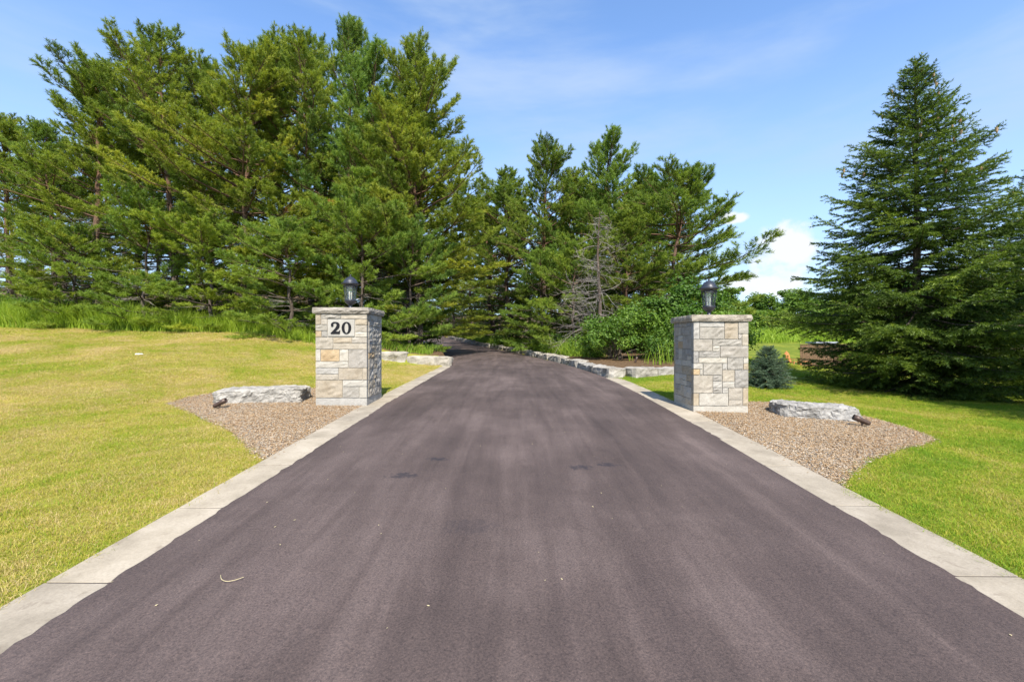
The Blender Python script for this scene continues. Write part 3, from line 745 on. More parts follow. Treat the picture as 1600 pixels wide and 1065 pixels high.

* * *

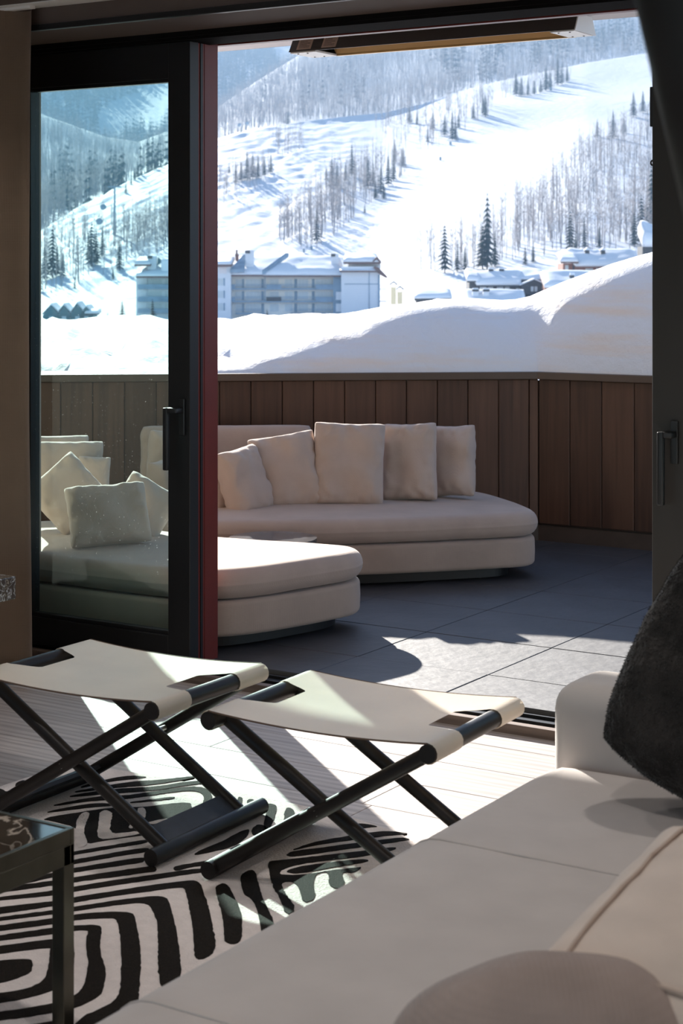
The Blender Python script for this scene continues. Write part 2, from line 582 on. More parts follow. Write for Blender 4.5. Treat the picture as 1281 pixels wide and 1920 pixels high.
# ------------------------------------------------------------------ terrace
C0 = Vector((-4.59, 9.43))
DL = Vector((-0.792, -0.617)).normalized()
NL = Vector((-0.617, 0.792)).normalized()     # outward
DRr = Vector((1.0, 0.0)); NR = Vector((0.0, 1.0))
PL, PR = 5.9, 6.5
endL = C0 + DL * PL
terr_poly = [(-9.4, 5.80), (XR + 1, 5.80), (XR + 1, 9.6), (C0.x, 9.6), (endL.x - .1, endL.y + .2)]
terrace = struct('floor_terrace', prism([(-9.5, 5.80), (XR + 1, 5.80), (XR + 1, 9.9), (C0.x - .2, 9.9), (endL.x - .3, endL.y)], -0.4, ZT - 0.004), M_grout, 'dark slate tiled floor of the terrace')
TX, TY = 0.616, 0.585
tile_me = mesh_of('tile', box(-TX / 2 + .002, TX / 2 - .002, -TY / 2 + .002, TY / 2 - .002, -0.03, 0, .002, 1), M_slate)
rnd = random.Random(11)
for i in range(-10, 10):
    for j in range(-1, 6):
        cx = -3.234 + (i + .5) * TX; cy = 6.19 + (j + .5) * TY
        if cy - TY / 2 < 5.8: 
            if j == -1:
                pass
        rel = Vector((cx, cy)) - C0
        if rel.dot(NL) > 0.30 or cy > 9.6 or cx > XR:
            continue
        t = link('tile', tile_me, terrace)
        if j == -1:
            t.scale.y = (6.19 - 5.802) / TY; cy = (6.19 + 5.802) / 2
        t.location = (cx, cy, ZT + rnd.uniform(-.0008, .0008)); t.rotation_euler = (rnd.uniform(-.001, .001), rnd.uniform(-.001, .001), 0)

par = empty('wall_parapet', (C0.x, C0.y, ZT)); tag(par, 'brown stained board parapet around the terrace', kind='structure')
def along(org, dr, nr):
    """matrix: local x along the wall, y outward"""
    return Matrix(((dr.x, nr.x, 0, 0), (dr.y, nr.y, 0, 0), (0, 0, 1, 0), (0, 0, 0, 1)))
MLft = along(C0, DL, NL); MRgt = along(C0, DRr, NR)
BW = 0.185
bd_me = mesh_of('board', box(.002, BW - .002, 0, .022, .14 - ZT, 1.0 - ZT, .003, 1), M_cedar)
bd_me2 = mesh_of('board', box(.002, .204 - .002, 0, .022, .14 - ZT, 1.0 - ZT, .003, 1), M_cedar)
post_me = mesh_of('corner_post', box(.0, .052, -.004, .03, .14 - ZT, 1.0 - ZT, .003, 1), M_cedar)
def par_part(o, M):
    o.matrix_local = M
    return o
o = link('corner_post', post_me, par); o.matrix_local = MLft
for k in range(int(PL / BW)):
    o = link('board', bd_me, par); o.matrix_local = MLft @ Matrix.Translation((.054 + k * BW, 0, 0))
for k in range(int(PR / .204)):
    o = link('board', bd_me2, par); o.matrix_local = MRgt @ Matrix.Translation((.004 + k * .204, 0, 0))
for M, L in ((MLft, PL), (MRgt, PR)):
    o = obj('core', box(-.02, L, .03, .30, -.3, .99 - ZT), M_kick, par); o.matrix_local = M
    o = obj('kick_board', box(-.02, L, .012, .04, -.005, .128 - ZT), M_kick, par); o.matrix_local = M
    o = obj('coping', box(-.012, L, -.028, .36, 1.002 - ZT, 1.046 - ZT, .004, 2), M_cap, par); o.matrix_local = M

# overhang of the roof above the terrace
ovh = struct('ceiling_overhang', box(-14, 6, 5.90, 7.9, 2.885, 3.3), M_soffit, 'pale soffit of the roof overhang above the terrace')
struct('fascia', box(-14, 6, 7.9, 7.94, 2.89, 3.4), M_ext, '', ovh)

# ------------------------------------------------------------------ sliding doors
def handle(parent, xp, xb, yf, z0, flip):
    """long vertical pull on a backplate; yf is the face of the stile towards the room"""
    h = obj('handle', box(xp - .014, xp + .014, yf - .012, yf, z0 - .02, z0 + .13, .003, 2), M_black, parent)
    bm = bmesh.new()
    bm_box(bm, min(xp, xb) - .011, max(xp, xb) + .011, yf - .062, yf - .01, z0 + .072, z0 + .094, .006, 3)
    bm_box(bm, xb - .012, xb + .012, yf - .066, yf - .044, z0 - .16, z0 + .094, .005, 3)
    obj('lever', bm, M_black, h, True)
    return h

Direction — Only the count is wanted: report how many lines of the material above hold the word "this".

Exercise response — 2